Contrary to the previous case, in Case 3, where all EVs are short-term charging, the impact of V2G on the profits is not as significant as that in the first two cases, as shown in Figure 12. And due to short-term charging, the remaining energy of the ESS and the surplus energy of the RES can be used more for grid feed-in to obtain the maximum profit. In this case, the demand for grid power is also the smallest among all cases; see Figure 13. As seen in Table 1, the profit obtained by the proposed model is still the highest at $36.90 because of a small amount of V2G feed-in energy. Compared with the previous cases, the proposed model has the highest profit in Case 3. With only a small amount of V2G energy, more dynamic charging fees are paid by the higher numbers of short-term charged EVs, which is the key factor making the model more profitable. Comparison model 2 has a better profit of $22.06 than comparison model 1 as the dynamic charging price mechanism gives it an advantage over comparison model 1 with a fixed charging price for the short-term parking EVs. Even with the V2G service, the profit of model 1 is still the smallest at $17.60.

It can be seen from the comparison that dynamic charging prices for EVs without V2G and with short-term parking can bring more significant profits to the parking lot. With EVs parking for a relatively long time and participating in V2G, the profit of the parking lot is greater than that by the traditional charging-only model, even if the parking lot needs to pay the V2G rewards to EVs. Although a high fixed charging price would make the fixed charging fee model gain more profits, it is impractical because the high charging price will result in fewer EV charging users.

4. Conclusions

In this paper, economic operation strategy of the EV parking lot is modelled. The underlying parking lot is equipped with EV charging stations, PV, WT, and ESS. Electricity market price, solar radiation and wind speed are considered as uncertainty factors, and scenarios are generated by MATLAB scenred toolbox. All EVs connected in the parking lot are classified into V2G and non-V2G groups depending on the length of parking. Dynamic charging price is provided for EVs that do not participate in V2G according to their charging demands. EVs participating in V2G will receive the lowest charging price and incentive reward based on the discharged energy through V2G. The profit of the parking lot considered in this paper comes from the charging fees from the EVs and feed-in energy into the grid.
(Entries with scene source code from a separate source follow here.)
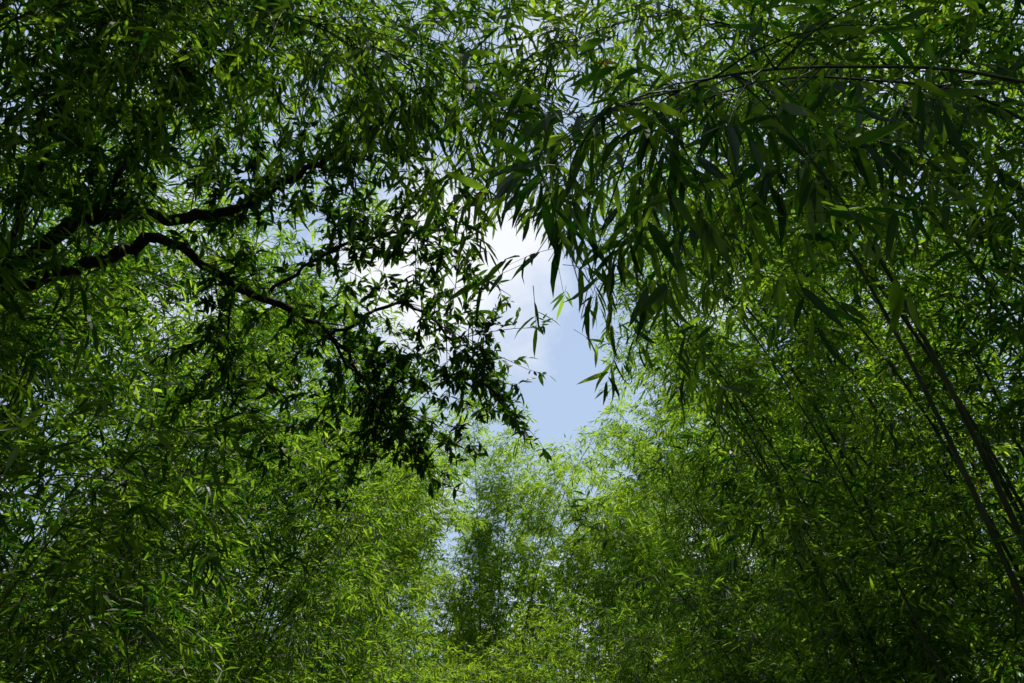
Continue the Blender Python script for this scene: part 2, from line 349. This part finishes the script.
def lobe(c,width,amt):   # a cloud bank (or clear patch) in one part of the sky
    v=N('ShaderNodeVectorMath'); v.operation='DOT_PRODUCT'; Lk(tc.outputs['Generated'],v.inputs[0]); v.inputs[1].default_value=Vector(c).normalized()
    r=N('ShaderNodeMapRange'); r.interpolation_type='SMOOTHSTEP'; Lk(v.outputs['Value'],r.inputs['Value'])
    r.inputs['From Min'].default_value=math.cos(math.radians(width)); r.inputs['From Max'].default_value=1
    r.inputs['To Min'].default_value=0; r.inputs['To Max'].default_value=amt
    return r.outputs[0]
f=math_node('ADD',no.outputs['Fac'],lobe((-.07,.845,.53),11,.27))
f=math_node('ADD',f,lobe((.09,.90,.42),12,-.28))
f=math_node('ADD',f,lobe((.25,.97,.2),10,.2))
cr=N('ShaderNodeValToRGB'); cr.color_ramp.elements[0].position=.5; cr.color_ramp.elements[1].position=.74
Lk(f,cr.inputs['Fac'])
hz=N('ShaderNodeMixRGB'); hz.inputs[0].default_value=.75; hz.inputs['Color2'].default_value=(4.6,5.8,7.8,1); Lk(sky.outputs['Color'],hz.inputs['Color1'])
mx=N('ShaderNodeMixRGB'); mx.inputs['Color2'].default_value=(8,8.2,8.6,1)
Lk(cr.outputs['Color'],mx.inputs['Fac']); Lk(hz.outputs['Color'],mx.inputs['Color1']); Lk(mx.outputs['Color'],bg.inputs['Color'])
sl=bpy.data.lights.new('sun','SUN'); sl.energy=5; sl.angle=math.radians(.5); sl.color=(1,.95,.86)
so=bpy.data.objects.new('sun',sl); C.collection.objects.link(so)
d=Vector((math.sin(SAZ)*math.cos(SEL),math.cos(SAZ)*math.cos(SEL),math.sin(SEL)))
so.rotation_euler=d.to_track_quat('Z','Y').to_euler(); so.location=(10,10,30)

cd=bpy.data.cameras.new('camera'); cd.lens=28.3; cd.sensor_width=36; cd.clip_end=2000; cd.clip_start=.05
co=bpy.data.objects.new('camera',cd); C.collection.objects.link(co)
co.location=(0,0,1.6); co.rotation_euler=(math.radians(118),0,0); C.camera=co
C.view_settings.view_transform='Standard'; C.view_settings.look='None'; C.view_settings.exposure=0
print('LEAVES',NL,'FACES',sum(len(m.polygons) for m in bpy.data.meshes))
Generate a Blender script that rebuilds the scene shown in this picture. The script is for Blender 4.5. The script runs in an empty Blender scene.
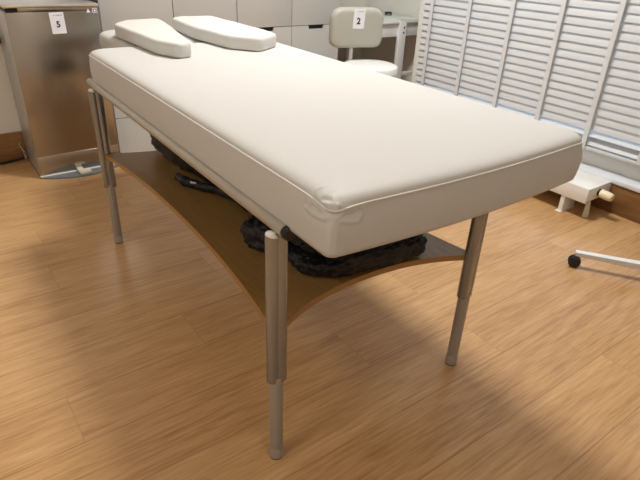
import bpy, bmesh, math, random
from mathutils import Vector, Matrix, noise
random.seed(7)
SC = bpy.context.scene
COL = SC.collection
PI = math.pi

# ------------------------------------------------------------------ materials
def srgb(r, g, b):
    f = lambda c: (c/255/12.92) if c/255 <= .04045 else ((c/255+.055)/1.055)**2.4
    return (f(r), f(g), f(b), 1)

def base_mat(name):
    m = bpy.data.materials.new(name); m.use_nodes = True
    nt = m.node_tree
    return m, nt, nt.nodes['Principled BSDF']

def mat(name, col, rough=.5, metal=0., bump=0., scale=200., spec=.5, var=0., sheen=0., stretch=None, coat=0.):
    m, nt, p = base_mat(name)
    N, L = nt.nodes, nt.links
    p.inputs['Base Color'].default_value = col
    p.inputs['Roughness'].default_value = rough
    p.inputs['Metallic'].default_value = metal
    p.inputs['Specular IOR Level'].default_value = spec
    p.inputs['Coat Weight'].default_value = coat
    if sheen:
        p.inputs['Sheen Weight'].default_value = sheen
        p.inputs['Sheen Roughness'].default_value = .4
    if bump or var:
        tc = N.new('ShaderNodeTexCoord'); mp = N.new('ShaderNodeMapping')
        L.new(tc.outputs['Object'], mp.inputs['Vector'])
        if stretch: mp.inputs['Scale'].default_value = stretch
        nz = N.new('ShaderNodeTexNoise'); nz.inputs['Scale'].default_value = scale
        nz.inputs['Detail'].default_value = 4
        L.new(mp.outputs['Vector'], nz.inputs['Vector'])
        if bump:
            b = N.new('ShaderNodeBump'); b.inputs['Strength'].default_value = bump
            b.inputs['Distance'].default_value = .005 if bump >= .95 else .002
            L.new(nz.outputs['Fac'], b.inputs['Height']); L.new(b.outputs['Normal'], p.inputs['Normal'])
        if var:
            mx = N.new('ShaderNodeMix'); mx.data_type = 'RGBA'
            mx.inputs['A'].default_value = tuple(c*(1-var) for c in col[:3])+(1,)
            mx.inputs['B'].default_value = tuple(min(1, c*(1+var)) for c in col[:3])+(1,)
            L.new(nz.outputs['Fac'], mx.inputs['Factor'])
            L.new(mx.outputs['Result'], p.inputs['Base Color'])
    return m

def wood_mat(name, dark, mid, light, planks=True, rough=.31, along='X', gscale=1.0):
    """oak laminate: planks .2 m wide along X, grain and per-plank tone, all from object coordinates"""
    m, nt, p = base_mat(name)
    N, L = nt.nodes, nt.links
    def math_(op, a, b=None, c=None):
        n = N.new('ShaderNodeMath'); n.operation = op
        for i, v in enumerate((a, b, c)):
            if v is None: continue
            if isinstance(v, (int, float)): n.inputs[i].default_value = v
            else: L.new(v, n.inputs[i])
        return n.outputs[0]
    tc = N.new('ShaderNodeTexCoord'); sp = N.new('ShaderNodeSeparateXYZ')
    L.new(tc.outputs['Object'], sp.inputs[0])
    if along == 'X': u, v = sp.outputs['X'], sp.outputs['Y']
    else: u, v = sp.outputs['Y'], sp.outputs['X']
    w = sp.outputs['Z']
    if planks:
        row = math_('FLOOR', math_('DIVIDE', math_('ADD', v, 10-.17), .2))
        fv = math_('FRACT', math_('DIVIDE', math_('ADD', v, 10-.17), .2))
        wn = N.new('ShaderNodeTexWhiteNoise'); wn.noise_dimensions = '1D'
        L.new(row, wn.inputs['W'])
        us = math_('DIVIDE', math_('ADD', math_('ADD', u, 20), math_('MULTIPLY', wn.outputs['Value'], 1.29)), 1.29)
        col_ = math_('FLOOR', us); fu = math_('FRACT', us)
        wn2 = N.new('ShaderNodeTexWhiteNoise'); wn2.noise_dimensions = '2D'
        cb = N.new('ShaderNodeCombineXYZ'); L.new(row, cb.inputs[0]); L.new(col_, cb.inputs[1])
        L.new(cb.outputs[0], wn2.inputs['Vector'])
        tone = wn2.outputs['Value']
    else:
        tone = None
    # grain vector
    g = N.new('ShaderNodeCombineXYZ')
    off = math_('MULTIPLY', tone, 37.) if tone is not None else 3.3
    L.new(math_('ADD', math_('MULTIPLY', u, 4.4*gscale), off), g.inputs[0])
    L.new(math_('MULTIPLY', v, 75.*gscale), g.inputs[1])
    L.new(math_('MULTIPLY', w, 75.*gscale), g.inputs[2])
    n1 = N.new('ShaderNodeTexNoise'); n1.inputs['Scale'].default_value = 1.5; n1.inputs['Detail'].default_value = 6
    n1.inputs['Roughness'].default_value = .6; n1.inputs['Distortion'].default_value = .25
    L.new(g.outputs[0], n1.inputs['Vector'])
    g2 = N.new('ShaderNodeCombineXYZ')
    L.new(math_('ADD', math_('MULTIPLY', u, .9*gscale), off), g2.inputs[0])
    L.new(math_('MULTIPLY', v, 9.*gscale), g2.inputs[1]); L.new(math_('MULTIPLY', w, 7.*gscale), g2.inputs[2])
    n2 = N.new('ShaderNodeTexNoise'); n2.inputs['Scale'].default_value = 1.3; n2.inputs['Detail'].default_value = 3
    n2.inputs['Distortion'].default_value = .5
    L.new(g2.outputs[0], n2.inputs['Vector'])
    # cathedral rings
    ring = math_('SINE', math_('MULTIPLY', n2.outputs['Fac'], 42.))
    f = math_('ADD', math_('MULTIPLY', n1.outputs['Fac'], .75), math_('MULTIPLY', n2.outputs['Fac'], .35))
    f = math_('ADD', f, math_('MULTIPLY', ring, .035))
    if tone is not None:
        f = math_('ADD', f, math_('MULTIPLY', math_('SUBTRACT', tone, .5), .10))
    cr = N.new('ShaderNodeValToRGB')
    e = cr.color_ramp.elements
    e[0].position = .29; e[0].color = dark
    e[1].position = .80; e[1].color = light
    k = cr.color_ramp.elements.new(.52); k.color = mid
    L.new(f, cr.inputs[0])
    out = cr.outputs[0]
    if planks:
        ev = math_('MINIMUM', fv, math_('SUBTRACT', 1, fv))
        eu = math_('MINIMUM', fu, math_('SUBTRACT', 1, fu))
        seam = math_('MAXIMUM', math_('LESS_THAN', ev, .0068), math_('MULTIPLY', math_('LESS_THAN', eu, .0008), .6))
        mx = N.new('ShaderNodeMix'); mx.data_type = 'RGBA'
        L.new(math_('MULTIPLY', seam, .5), mx.inputs['Factor'])
        L.new(out, mx.inputs['A']); mx.inputs['B'].default_value = tuple(c*.3 for c in dark[:3])+(1,)
        out = mx.outputs['Result']
    L.new(out, p.inputs['Base Color'])
    p.inputs['Roughness'].default_value = rough
    p.inputs['Specular IOR Level'].default_value = .5
    b = N.new('ShaderNodeBump'); b.inputs['Strength'].default_value = .12; b.inputs['Distance'].default_value = .002
    L.new(n1.outputs['Fac'], b.inputs['Height']); L.new(b.outputs['Normal'], p.inputs['Normal'])
    return m

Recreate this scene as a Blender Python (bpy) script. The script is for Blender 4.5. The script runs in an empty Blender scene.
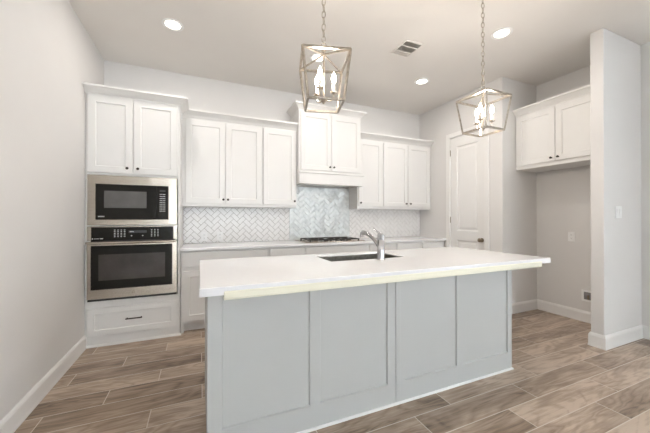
import bpy, bmesh, math, random
from math import sin, cos, pi, radians, sqrt
from mathutils import Vector, Matrix

# ------------------------------------------------------------------ camera, world, lights, exposure
SC = bpy.context.scene
COL = SC.collection
cam = bpy.data.cameras.new('camera'); cam.sensor_width = 36; cam.lens = 16.185; cam.clip_start = .05
co = bpy.data.objects.new('camera', cam); COL.objects.link(co)
co.location = (0, 0, 1.2408); co.rotation_euler = (radians(90.198), 0, radians(-23.234))
SC.camera = co
vs = SC.view_settings
vs.view_transform = 'Standard'; vs.look = 'None'; vs.gamma = 1; vs.use_curve_mapping = False
vs.exposure = 0.53
W = bpy.data.worlds.new('world'); SC.world = W; W.use_nodes = True
bg = W.node_tree.nodes['Background']; bg.inputs[0].default_value = (.72, .86, 1, 1); bg.inputs[1].default_value = 1.2

ZC = 3.034
def area(name, loc, rot, sx, sy, power, col, spread=180):
    l = bpy.data.lights.new(name, 'AREA'); l.shape = 'RECTANGLE'; l.size = sx; l.size_y = sy
    l.energy = power; l.color = col; l.spread = radians(spread)
    o = bpy.data.objects.new(name, l); COL.objects.link(o); o.location = loc; o.rotation_euler = rot
    return o
DAY = (.83, .915, 1.0)
area('window_daylight', (.55, -6.4, 1.45), (radians(90), 0, radians(180)), 2.0, 2.3, 1250, DAY)
area('window_daylight', (2.95, -6.4, 1.45), (radians(90), 0, radians(180)), 2.0, 2.3, 240, DAY)
area('window_daylight', (4.12, -1.6, 1.45), (radians(90), 0, radians(90)), 2.0, 2.3, 40, DAY)
CAN_W = 4.5; CAN_COL = (1, .94, .89)
BULB_W = 14; BULB_COL = (1, .89, .78)

# ------------------------------------------------------------------ materials
def principled(name, col, rough=.5, metal=0, **kw):
    m = bpy.data.materials.new(name); m.use_nodes = True
    b = m.node_tree.nodes['Principled BSDF']
    b.inputs['Base Color'].default_value = (*col, 1); b.inputs['Roughness'].default_value = rough
    b.inputs['Metallic'].default_value = metal
    for k, v in kw.items(): b.inputs[k].default_value = v
    return m
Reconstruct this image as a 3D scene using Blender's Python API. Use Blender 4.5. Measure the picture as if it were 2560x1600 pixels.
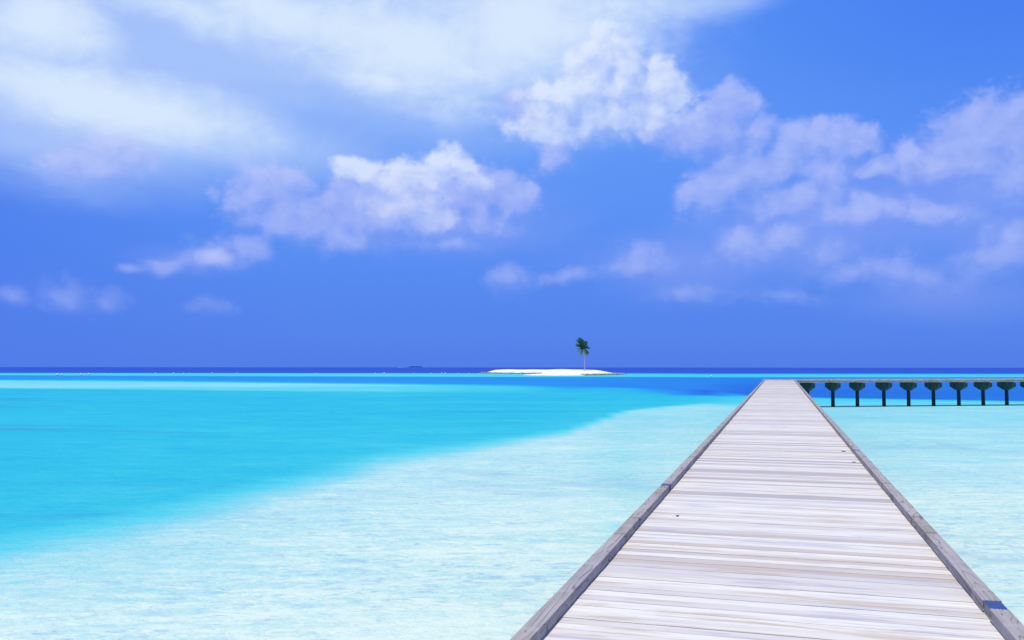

The proposed model was compared with the other two models. Comparison model 1 has V2G services and fixed charging rates for EVs; comparison model 2 has no V2G services but applies dynamic charging prices for all EVs. All models were tested under three cases, EVs with mixed parking conditions, long-term parking, and short-term parking. The proposed model can obtain the most significant profit in all three cases. After comparing the earnings of the three models, it is found that dynamic charging prices can bring greater profits for the parking lot with EVs that park for a short time and do not participate in V2G services. In the case of EVs with long parking times and participating in V2G, even if the V2G incentive needs to be paid, the profit is still greater than that obtained by charging without V2G. In future research, the impact of V2G on the number and behaviour of EVs in the parking lot, under different market conditions and factors, will be further studied to discuss the implications of V2G on revenue.

For EV battery degradation, how to choose the V2G reward coefficient in (13) to compensate for it is worth further investigation because it is critical for the successful implantation of the developed model. This will be part of our future research.

Moreover, there are other methods to deal with market price uncertainty, such as the methods based on the information gap decision theory (IGDT), which allows for adopting risk-averse or risk-seeker operational strategies. IGDT may be used in subsequent studies to deal with market price uncertainty.